In nothing is the generation after him so prone to be unjust to a fresh thinker as with regard to his originality. A physical discovery, as Newton's, remains to ninety-nine out of a hundred a mental miracle; but a great moral teacher "labours to make himself forgotten." When he begins to speak he is suspected of insanity; when he has won his way he receives a Royal Commission to appoint the judges; as a veteran he is shelved for platitude. So Horace is regarded as a mere jewelry store of the Latin, Bacon in his Essays, of the English, wisdom, which they each in fact helped to create. Carlyle's paradoxes have been exaggerated, his partialities intensified, in his followers; his critical readers, not his disciples, have learnt most from him; he has helped across the Slough of Despond only those who have also helped themselves. When all is said of his dogmatism, his petulance, his "evil behaviour," he remains the master spirit of his time, its Censor, as Macaulay is its Panegyrist, and Tennyson its Mirror. He has saturated his nation with a wholesome tonic, and the practice of any one of his precepts for the conduct of life is ennobling. More intense than Wordsworth, more intelligible than Browning, more fervid than Mill, he has indicated the pitfalls in our civilisation. His works have done much to mould the best thinkers in two continents, in both of which he has been the Greatheart to many pilgrims.
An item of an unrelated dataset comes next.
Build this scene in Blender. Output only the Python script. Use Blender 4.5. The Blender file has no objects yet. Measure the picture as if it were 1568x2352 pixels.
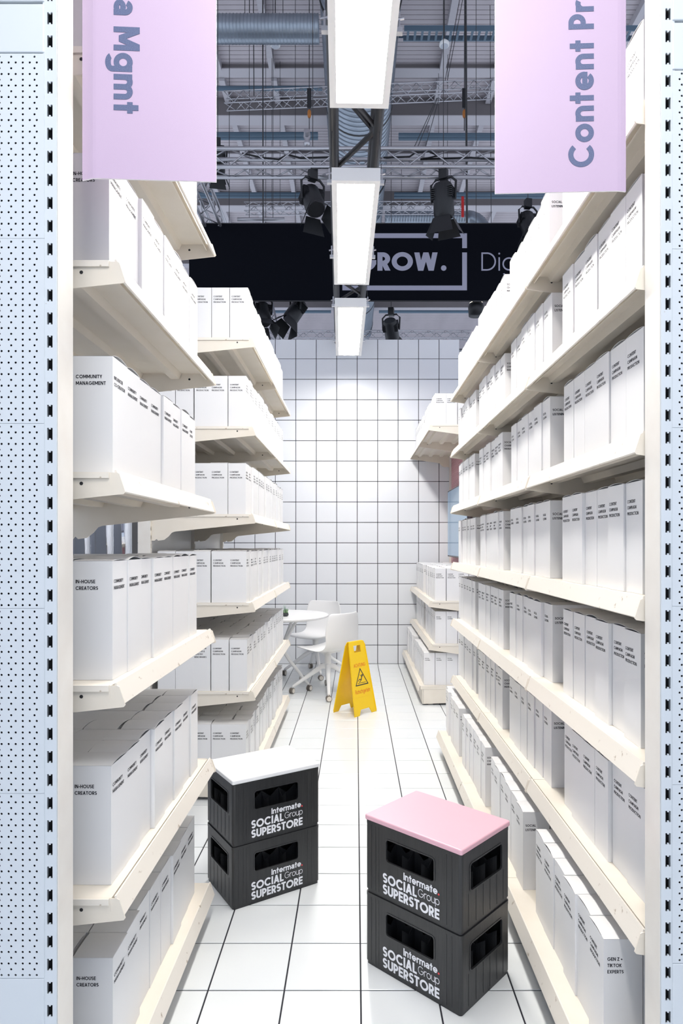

Not a few could speak in the words of the friend whose memory he has so affectionately preserved, "Towards me it is still more true than towards England that no one has been and done like you." A champion of ancient virtue, he appeared in his own phrase applied to Fichte, as "a Cato Major among degenerate men." Carlyle had more than the shortcomings of a Cato; he had all the inconsistent vehemence of an imperfectly balanced mind; but he had a far wider range and deeper sympathies. The message of the modern preacher transcended all mere applications of the text delenda est. He denounced, but at the same time nobly exhorted, his age. A storm-tossed spirit, "tempest-buffeted," he was "citadel-crowned" in his unflinching purpose and the might of an invincible will.

APPENDIX

CARLYLE'S RELIGION

The St. James' Gazette, February 11, 1881, writes:—

"It is obvious that from an early age he entirely ceased to believe, in its only true sense, the creed he had been taught. He never affected to believe it in any other sense, for he was far too manly and simple-hearted to care to frame any of those semi-honest transmutations of the old doctrines into new-fangled mysticism which had so great a charm for many of his weaker contemporaries. On the other hand, it is equally true that he never plainly avowed his unbelief. The line he took up was that Christianity, though not true in fact, had a right to be regarded as the noblest aspiration after a theory of the Universe and of human life ever formed: and that the Calvinistic version of Christianity was on the whole the best it ever assumed; and the one which represented the largest proportion of truth and the least amount of error. He also thought that the truths which Calvinism tried to express, and succeeded in expressing in an imperfect or partially mistaken manner, were the ultimate governing principles of morals and politics, of whose systematic neglect in this age nothing but evil could come.